On Jan 28, 2009, at 1:47 AM, Kevan Miller wrote:
There are some usages of GIT that would not fit well into an Apache project. For instance, I would not want to see project members using GIT as a private means of sharing code updates. Ultimately, code needs to get into our svn repo -- that's where we should be sharing code.

Why do you have a problem with users sharing code via their own GIT repos? I guess I can kinda see your concern, but I'd expect folks with significant changes to the codebase to want to share their GIT repos with others *before* pushing those changes back into SVN.

Right. So, I wouldn't want a few people to decide to implement some new function, start sharing code (privately amongst themselves), and then dump it into svn. IIUC, GIT makes this pretty easy to do. Currently, this sort of activity would happen in an svn sandbox or via patches posted to a Jira. In either case the collaboration and work should be public. I want to make sure we maintain this.

Jay's example of a security-related patch is a very compelling example as to why sharing code directly via GIT instead of SVN can be a good idea at times.


Until *everyone* is using GIT and we have community policies governing its usage, svn and our mailing lists are where we need to be collaborating.

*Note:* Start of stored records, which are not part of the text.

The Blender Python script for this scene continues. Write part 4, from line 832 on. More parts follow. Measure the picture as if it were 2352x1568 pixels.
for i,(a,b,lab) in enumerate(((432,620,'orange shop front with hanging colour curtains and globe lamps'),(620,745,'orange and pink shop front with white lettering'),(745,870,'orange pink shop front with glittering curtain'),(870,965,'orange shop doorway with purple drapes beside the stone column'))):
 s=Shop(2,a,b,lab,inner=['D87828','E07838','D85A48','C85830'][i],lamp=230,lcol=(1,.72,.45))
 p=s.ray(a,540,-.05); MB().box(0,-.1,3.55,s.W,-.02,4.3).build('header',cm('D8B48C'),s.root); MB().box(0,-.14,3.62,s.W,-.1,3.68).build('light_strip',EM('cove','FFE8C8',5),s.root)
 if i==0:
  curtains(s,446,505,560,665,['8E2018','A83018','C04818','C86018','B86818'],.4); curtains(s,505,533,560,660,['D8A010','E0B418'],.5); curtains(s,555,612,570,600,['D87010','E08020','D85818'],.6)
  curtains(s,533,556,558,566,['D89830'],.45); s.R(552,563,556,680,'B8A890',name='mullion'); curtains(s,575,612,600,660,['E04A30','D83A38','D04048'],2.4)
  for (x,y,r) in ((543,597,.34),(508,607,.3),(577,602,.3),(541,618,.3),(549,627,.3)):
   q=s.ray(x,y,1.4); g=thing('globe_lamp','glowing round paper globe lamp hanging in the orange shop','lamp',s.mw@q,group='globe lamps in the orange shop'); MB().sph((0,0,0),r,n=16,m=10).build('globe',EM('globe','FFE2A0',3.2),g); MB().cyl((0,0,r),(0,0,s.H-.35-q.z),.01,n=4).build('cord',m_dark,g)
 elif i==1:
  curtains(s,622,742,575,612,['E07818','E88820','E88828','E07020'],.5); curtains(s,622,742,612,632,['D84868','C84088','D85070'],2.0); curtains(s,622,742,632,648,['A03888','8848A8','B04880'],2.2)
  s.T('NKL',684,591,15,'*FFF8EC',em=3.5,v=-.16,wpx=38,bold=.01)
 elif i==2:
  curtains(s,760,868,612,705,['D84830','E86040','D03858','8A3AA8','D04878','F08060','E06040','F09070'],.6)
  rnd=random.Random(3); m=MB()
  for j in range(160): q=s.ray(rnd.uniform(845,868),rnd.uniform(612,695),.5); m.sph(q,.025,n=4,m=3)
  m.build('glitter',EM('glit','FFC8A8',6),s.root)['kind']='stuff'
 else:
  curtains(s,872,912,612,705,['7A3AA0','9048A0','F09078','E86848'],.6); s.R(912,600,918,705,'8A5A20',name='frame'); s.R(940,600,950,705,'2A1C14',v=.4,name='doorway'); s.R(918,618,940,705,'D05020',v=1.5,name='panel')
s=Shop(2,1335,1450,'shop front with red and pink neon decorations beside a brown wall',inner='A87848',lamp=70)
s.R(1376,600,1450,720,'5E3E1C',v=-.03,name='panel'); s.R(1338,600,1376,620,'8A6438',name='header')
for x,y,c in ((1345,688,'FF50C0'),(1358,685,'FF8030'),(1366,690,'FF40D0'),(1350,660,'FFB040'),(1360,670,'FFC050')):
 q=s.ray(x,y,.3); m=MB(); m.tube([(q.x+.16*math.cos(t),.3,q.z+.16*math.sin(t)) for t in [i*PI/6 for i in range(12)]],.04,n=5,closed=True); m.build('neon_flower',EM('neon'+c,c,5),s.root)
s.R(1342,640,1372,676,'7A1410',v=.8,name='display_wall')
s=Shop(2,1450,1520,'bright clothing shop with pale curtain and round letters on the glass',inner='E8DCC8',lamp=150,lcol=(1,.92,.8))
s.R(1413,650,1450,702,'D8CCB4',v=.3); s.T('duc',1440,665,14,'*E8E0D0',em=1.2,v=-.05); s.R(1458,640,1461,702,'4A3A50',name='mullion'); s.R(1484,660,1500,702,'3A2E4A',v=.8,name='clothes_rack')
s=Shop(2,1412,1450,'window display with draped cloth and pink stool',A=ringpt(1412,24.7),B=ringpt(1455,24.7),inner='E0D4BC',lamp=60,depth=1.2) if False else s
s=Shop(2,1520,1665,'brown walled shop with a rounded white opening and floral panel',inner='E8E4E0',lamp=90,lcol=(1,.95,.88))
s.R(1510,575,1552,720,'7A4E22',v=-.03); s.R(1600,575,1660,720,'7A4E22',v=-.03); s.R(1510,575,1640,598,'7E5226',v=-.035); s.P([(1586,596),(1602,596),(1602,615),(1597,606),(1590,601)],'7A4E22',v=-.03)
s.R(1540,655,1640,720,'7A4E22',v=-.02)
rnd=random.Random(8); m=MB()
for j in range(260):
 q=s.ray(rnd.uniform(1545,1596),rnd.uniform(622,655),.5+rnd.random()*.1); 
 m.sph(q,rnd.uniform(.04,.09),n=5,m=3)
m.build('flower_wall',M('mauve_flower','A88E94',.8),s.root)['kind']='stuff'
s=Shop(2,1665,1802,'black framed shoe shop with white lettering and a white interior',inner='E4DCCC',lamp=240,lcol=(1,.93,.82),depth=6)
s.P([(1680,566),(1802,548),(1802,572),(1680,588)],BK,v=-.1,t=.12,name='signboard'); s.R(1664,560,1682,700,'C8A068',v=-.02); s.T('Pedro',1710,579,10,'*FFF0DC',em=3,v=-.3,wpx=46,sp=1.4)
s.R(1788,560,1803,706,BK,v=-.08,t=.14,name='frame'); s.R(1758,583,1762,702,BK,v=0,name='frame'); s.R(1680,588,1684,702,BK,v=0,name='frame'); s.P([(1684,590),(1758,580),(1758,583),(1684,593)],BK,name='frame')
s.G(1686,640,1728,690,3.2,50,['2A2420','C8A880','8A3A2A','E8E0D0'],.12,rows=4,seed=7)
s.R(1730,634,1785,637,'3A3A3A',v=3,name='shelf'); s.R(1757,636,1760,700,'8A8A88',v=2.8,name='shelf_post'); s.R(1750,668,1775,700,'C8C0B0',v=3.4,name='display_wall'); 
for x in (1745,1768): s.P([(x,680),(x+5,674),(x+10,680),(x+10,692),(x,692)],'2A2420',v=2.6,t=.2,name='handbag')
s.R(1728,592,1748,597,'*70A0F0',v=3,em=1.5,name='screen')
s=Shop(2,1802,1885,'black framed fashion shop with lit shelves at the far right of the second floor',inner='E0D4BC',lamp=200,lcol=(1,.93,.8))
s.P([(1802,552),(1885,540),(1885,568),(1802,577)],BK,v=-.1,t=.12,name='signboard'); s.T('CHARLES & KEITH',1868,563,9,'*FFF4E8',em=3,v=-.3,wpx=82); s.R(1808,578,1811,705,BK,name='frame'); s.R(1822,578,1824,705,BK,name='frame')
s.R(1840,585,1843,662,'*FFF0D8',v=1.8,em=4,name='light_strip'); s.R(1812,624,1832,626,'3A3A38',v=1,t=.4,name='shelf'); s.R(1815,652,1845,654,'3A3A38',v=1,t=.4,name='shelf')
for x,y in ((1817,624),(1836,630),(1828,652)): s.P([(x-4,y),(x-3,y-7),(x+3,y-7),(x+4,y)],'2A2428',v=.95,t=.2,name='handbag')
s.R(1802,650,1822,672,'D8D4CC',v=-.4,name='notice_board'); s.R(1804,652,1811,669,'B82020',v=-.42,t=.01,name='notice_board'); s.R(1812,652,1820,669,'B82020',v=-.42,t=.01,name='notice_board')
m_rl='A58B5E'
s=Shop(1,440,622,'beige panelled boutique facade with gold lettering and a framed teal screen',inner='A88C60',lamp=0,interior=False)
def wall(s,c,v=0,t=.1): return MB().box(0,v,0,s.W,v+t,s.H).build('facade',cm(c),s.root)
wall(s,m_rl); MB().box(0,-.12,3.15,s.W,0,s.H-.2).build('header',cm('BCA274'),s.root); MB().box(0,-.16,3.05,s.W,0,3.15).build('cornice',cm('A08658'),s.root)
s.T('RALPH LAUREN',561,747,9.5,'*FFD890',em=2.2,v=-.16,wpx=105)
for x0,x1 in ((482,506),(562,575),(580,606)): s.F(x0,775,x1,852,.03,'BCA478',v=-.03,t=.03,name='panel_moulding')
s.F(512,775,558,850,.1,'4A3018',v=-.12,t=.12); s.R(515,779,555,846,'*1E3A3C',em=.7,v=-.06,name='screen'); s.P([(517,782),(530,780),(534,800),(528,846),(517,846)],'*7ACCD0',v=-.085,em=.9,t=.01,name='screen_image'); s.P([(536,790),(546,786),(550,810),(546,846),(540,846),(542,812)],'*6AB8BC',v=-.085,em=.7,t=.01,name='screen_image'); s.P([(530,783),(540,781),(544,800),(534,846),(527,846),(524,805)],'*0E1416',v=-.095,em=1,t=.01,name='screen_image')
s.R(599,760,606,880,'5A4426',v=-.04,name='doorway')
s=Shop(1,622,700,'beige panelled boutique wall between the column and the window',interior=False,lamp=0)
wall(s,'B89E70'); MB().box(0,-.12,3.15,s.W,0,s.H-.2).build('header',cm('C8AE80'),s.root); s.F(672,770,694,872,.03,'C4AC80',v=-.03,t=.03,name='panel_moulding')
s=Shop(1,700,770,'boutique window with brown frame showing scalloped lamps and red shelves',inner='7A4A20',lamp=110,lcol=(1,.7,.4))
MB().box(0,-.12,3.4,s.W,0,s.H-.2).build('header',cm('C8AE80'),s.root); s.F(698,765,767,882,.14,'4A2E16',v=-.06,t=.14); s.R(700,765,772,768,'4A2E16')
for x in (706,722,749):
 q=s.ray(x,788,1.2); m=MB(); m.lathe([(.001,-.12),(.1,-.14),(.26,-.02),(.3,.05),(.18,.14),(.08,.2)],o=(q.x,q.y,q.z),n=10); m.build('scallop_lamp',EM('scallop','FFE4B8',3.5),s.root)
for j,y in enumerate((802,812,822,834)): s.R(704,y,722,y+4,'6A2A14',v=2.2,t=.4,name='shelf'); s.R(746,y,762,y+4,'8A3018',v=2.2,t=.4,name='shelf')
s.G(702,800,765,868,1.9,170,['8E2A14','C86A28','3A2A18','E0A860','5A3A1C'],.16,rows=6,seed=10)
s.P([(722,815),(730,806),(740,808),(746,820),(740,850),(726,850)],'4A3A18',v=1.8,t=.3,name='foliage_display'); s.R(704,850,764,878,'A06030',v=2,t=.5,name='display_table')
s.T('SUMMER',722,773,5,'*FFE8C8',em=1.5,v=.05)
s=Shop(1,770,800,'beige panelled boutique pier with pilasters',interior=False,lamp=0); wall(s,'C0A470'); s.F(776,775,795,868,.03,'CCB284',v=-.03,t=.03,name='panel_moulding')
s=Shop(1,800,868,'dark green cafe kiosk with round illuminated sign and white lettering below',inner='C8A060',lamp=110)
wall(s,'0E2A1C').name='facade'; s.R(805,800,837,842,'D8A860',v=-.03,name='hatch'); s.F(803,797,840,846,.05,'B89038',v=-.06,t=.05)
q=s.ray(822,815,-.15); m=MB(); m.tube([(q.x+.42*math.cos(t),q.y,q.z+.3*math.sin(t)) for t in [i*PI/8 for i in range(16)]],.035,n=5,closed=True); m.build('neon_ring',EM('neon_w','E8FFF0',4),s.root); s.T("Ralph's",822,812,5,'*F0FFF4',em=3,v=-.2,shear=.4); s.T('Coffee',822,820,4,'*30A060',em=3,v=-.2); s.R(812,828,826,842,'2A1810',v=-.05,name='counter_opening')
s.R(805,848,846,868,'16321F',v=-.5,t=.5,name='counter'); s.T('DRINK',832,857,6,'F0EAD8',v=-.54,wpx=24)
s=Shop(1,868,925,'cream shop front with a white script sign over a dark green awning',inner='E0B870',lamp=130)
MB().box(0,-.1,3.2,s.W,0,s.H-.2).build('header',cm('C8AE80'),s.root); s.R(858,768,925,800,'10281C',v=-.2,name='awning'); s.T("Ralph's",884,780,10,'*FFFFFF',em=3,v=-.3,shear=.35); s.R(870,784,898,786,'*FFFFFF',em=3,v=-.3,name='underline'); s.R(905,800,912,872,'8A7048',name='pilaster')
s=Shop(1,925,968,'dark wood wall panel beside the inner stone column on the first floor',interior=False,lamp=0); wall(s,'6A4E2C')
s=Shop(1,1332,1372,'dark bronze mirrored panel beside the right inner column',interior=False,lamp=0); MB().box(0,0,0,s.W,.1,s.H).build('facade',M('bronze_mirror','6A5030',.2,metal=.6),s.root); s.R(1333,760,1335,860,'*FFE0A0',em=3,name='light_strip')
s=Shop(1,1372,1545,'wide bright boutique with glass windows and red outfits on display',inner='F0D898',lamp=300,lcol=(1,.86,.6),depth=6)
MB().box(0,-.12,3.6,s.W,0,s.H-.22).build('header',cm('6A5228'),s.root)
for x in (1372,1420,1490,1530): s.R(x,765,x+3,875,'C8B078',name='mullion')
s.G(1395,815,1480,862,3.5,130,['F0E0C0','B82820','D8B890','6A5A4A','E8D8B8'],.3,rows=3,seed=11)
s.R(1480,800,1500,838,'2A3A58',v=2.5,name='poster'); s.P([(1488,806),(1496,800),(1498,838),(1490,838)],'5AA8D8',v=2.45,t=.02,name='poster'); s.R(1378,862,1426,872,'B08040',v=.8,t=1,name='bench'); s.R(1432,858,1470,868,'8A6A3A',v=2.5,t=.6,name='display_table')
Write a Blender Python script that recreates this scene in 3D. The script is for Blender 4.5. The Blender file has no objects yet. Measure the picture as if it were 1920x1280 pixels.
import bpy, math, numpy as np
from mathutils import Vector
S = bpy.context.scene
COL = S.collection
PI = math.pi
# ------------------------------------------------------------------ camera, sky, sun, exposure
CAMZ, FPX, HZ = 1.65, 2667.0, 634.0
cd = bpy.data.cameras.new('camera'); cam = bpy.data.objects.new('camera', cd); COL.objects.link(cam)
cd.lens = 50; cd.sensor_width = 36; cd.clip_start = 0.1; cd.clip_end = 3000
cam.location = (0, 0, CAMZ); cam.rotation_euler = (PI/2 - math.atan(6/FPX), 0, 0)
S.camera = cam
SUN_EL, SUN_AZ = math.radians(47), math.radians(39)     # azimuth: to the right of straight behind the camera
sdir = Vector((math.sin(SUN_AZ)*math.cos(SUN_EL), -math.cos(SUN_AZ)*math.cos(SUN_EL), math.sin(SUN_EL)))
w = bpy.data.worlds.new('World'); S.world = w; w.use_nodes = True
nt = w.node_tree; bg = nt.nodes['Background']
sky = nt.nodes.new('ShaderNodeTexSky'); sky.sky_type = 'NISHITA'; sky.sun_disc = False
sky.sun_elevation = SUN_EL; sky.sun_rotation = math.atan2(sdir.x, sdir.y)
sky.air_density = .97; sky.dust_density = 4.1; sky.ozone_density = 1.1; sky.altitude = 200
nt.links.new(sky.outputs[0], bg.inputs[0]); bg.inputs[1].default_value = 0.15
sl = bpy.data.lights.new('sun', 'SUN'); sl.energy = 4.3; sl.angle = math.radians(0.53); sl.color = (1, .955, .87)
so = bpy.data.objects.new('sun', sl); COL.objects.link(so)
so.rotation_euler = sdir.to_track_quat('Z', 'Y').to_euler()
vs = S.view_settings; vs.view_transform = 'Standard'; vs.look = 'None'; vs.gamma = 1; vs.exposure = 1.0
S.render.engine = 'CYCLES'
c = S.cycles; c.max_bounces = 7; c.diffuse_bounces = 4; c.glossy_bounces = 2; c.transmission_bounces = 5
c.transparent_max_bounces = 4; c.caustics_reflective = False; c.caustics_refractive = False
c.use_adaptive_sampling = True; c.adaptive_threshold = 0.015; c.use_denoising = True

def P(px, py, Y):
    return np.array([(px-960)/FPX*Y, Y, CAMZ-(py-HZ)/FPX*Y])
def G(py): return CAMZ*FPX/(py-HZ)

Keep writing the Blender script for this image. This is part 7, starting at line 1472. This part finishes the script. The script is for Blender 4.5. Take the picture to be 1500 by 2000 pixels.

Why does *everyone* need to use GIT? IMO it is just a tool, some folks might prefer BZR, HG or SVK, making use of the features/ advantages that each tool provides. I don't see why there would ever need to be a point where *everyone* is on the same tool since ATM the underlying authoritative and definitive location for the codebase is the ASF SVN.

 * * *

I really don't see what the harm is that you seem worried about. I'm not sure that we need any "policies governing its usage" either, no more than we need guidelines on how some one uses /bin/vi or notepad.exe, unless you mean the content not the tool, and in that case I think the general docs we have on that is sufficient.

IMO GIT allows for a much more flexible development model, and I really don't see why we'd want to take away that flexibly with tape (of the red kind).